Robert Indiana kept a series of illustrated journals during the late 1950s and 1960s, in which he discusses the development of his work as well as his daily life on Coenties Slip.
In his first entry on this journal page, dated May 3, 1959, Indiana records that he did not get back to Coenties Slip until late afternoon. He describes phoning a friend named Michael, and making plans to meet.

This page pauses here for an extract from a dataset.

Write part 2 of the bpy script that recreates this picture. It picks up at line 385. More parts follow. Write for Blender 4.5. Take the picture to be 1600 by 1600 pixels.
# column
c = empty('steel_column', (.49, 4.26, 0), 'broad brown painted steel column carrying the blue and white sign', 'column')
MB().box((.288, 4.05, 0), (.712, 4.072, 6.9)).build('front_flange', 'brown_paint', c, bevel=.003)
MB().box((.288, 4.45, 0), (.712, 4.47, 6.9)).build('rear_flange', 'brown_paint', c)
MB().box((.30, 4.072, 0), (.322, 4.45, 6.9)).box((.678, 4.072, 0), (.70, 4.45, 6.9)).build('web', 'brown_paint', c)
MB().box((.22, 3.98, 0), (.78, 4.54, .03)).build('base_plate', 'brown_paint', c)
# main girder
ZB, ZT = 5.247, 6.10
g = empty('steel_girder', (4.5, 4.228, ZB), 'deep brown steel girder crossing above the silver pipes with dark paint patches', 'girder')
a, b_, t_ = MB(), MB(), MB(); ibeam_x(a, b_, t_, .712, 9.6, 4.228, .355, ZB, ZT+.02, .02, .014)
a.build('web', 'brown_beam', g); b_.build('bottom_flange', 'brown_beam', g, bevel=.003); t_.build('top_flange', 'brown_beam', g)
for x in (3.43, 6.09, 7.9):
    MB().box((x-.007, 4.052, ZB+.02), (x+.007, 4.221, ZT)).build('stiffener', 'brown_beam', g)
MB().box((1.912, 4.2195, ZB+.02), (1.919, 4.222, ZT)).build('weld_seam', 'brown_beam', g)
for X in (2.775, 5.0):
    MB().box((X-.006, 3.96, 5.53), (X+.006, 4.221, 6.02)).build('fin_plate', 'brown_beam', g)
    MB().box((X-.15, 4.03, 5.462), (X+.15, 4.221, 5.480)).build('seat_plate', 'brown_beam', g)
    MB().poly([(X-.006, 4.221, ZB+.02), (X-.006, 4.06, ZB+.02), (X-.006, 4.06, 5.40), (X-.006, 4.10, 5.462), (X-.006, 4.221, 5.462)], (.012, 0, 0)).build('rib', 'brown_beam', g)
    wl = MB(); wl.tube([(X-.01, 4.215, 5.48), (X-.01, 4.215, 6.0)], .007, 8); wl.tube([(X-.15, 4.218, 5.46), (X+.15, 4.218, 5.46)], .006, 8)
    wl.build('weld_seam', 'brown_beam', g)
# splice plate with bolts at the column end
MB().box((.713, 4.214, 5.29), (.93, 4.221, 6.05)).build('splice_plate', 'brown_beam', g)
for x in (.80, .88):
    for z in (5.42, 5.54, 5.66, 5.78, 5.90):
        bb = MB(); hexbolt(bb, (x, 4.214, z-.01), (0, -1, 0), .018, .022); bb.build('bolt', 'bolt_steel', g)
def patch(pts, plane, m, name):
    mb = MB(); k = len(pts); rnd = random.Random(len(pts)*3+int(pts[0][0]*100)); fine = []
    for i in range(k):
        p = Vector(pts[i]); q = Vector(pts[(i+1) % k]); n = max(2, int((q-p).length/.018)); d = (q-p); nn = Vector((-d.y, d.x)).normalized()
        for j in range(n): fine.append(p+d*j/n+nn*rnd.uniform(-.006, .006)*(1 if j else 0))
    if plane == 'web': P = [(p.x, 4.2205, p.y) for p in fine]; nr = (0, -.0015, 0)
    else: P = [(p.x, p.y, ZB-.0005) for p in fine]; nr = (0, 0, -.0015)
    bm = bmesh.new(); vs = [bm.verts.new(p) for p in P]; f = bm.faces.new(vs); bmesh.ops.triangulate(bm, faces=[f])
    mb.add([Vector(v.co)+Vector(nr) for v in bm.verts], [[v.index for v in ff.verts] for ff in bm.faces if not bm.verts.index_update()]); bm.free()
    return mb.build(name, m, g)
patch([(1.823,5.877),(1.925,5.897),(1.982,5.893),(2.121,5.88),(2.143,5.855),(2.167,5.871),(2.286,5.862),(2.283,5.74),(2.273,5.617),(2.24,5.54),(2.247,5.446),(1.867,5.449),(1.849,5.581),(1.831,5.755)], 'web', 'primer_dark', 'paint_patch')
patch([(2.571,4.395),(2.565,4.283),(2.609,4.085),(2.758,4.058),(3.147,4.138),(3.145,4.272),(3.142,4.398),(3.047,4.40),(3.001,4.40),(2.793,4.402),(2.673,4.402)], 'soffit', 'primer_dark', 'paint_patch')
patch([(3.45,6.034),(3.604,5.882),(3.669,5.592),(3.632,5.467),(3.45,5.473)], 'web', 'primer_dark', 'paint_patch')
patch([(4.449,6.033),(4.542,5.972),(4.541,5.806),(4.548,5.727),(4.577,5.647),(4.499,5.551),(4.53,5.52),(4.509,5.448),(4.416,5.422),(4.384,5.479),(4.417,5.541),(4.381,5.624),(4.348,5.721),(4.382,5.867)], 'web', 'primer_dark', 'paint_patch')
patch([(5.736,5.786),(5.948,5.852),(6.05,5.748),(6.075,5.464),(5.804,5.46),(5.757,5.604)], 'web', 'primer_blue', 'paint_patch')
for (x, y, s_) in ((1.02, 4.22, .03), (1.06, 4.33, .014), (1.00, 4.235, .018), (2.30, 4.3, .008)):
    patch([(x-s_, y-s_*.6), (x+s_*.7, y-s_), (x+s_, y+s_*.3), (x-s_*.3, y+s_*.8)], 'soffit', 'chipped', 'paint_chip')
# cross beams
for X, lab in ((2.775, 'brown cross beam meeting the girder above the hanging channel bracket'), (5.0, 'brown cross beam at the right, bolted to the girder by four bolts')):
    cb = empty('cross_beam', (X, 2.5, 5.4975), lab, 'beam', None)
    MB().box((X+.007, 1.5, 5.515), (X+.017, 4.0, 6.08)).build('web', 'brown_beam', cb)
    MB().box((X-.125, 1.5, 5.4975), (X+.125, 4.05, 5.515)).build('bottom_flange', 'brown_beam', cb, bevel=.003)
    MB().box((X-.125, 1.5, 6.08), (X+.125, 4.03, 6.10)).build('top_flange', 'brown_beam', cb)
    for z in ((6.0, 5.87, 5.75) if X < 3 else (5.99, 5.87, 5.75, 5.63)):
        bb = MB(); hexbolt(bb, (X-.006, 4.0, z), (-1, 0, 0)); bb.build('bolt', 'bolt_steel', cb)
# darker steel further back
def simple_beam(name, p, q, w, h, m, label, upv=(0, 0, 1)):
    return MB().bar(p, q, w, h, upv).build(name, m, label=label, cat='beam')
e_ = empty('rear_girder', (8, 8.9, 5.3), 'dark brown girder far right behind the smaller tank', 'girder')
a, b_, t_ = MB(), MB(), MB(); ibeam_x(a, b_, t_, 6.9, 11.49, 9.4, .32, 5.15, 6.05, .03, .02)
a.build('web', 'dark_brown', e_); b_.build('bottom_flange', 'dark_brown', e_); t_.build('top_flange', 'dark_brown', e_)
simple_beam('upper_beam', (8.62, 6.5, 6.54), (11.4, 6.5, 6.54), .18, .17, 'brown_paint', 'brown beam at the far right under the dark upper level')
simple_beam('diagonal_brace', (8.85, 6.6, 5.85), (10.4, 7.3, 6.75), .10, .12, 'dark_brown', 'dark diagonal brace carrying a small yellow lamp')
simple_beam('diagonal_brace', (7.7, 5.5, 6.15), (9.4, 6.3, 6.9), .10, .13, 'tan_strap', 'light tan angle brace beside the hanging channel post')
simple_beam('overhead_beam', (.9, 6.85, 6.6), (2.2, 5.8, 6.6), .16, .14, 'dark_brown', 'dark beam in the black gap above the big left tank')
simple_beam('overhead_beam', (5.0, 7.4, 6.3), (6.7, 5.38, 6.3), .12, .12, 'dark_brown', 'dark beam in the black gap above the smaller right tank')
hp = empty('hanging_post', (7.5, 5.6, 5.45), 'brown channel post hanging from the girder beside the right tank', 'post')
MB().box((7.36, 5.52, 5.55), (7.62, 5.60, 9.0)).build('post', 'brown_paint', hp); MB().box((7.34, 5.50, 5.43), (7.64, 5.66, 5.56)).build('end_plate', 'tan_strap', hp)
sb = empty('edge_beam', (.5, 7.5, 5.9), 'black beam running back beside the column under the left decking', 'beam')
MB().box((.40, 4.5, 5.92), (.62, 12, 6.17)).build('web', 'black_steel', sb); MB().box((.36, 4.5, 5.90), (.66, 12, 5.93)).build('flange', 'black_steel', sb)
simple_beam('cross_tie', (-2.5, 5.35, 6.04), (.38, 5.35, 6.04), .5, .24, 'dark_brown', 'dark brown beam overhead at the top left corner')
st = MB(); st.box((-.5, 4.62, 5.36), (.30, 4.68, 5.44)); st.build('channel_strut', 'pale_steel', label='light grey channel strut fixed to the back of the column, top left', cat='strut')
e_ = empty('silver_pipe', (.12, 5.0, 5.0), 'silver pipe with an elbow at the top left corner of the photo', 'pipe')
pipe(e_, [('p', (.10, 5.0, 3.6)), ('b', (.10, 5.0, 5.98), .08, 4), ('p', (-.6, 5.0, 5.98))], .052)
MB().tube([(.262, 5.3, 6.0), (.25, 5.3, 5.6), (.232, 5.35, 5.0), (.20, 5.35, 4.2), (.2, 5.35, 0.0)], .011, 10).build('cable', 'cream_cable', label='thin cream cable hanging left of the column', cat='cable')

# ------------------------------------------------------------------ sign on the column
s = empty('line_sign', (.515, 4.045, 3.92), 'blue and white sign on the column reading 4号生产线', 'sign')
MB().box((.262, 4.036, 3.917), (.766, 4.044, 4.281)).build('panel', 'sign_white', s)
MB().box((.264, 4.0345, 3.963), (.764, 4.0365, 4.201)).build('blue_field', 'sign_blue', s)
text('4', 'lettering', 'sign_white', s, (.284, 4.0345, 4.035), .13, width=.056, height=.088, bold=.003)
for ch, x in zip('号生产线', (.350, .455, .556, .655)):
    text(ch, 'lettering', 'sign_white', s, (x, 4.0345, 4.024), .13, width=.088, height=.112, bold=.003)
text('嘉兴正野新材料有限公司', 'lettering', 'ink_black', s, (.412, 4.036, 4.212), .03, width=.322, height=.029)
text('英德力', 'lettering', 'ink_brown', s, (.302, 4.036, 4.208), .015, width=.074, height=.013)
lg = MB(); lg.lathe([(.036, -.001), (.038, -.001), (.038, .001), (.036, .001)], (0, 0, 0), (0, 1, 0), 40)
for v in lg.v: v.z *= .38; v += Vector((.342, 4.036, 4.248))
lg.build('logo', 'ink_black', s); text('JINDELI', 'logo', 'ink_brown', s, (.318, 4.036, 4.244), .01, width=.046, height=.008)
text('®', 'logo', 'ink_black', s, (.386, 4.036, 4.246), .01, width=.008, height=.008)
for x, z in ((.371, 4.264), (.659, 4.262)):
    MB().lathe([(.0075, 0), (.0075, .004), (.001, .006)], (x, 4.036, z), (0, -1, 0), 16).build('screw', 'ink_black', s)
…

Indiana returned to the page a year later, on May 3, 1960, recording that he spent a beautiful warm day in Scarsdale (where he taught art classes). Upon returning home he made phone arrangements for two works, Red County and Green County (the latter now Columbus: The Geography of the Memory) to be shown at an exhibition in Scarsdale. He also worked on a "door construction," and next to a sketch of the work he notes adding Bellini cadmium red light stripes on the gesso wings, as "the danger stripes were wanting." Indiana regularly added comments to his journal pages at a later date, here a note added in 1961 states that the door construction became Marine Works.
Indiana was interested in current events, and often recorded news items in his journal pages. Here he mentions the execution of Caryl Whittier Chessman (a convicted robber and rapist whose writings on death row made him a symbol of the controversy over capital punishment), and that the cemetery Forest Lawn declined his ashes.